For much of their profit, restaurants rely on the infrequent whale customer.
You know the kid of person I am talking about.
Sometime they are alone, but more often than not they are entertaining customers with a corporate credit card.
With 20 or 30 people at the table, the four drinks a piece that they order adds up quickly.
Of course, I think most businesses find the majority of their profits with a minority of their customers.
I have only seen one a time or two, but a $5,000 dinner bill is a sight to see.
What a lot of people won’t tell you is that, for many full-service fine-dining restaurants (the kind with elaborate service, freshly changed floral arrangements, “chef’s tables,” and a private dining room), the prevailing business model before the crash was the reliance on the “whale customer,” the regular patronage of the kind of customers who’d spend a few hundred dollars on a meal—and ten thousand (or more) on wine. The percentages on wine are generally excellent—and it requires relatively little in the way of labor or equipment.
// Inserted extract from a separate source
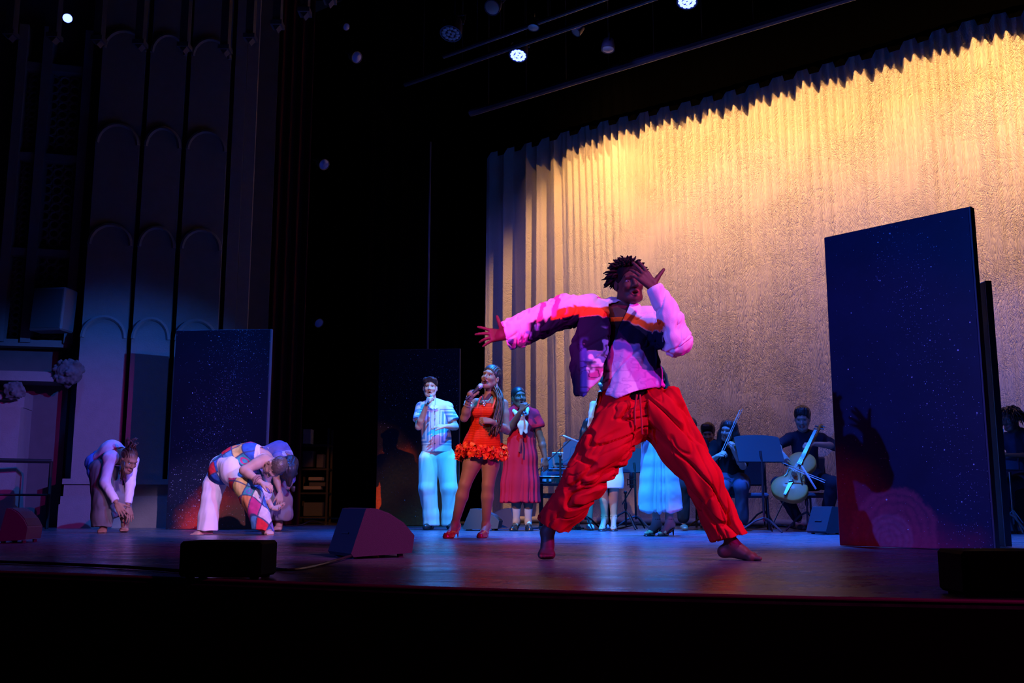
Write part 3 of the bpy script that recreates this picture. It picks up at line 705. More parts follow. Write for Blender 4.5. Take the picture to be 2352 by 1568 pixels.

The margin on food, however, is razor-thin in the best of times—even when the prices on the menu appear to be outrageously expensive. The best ingredients cost a LOT of money. The quality and sheer number of personnel needed to handle those ingredients also require a lot of money. And by the time those ingredients are trimmed down, cooked off, sauced, garnished, and accompanied by the kind of bread, butter, and service one would expect them to keep company with—there’s not a lot of profit left over.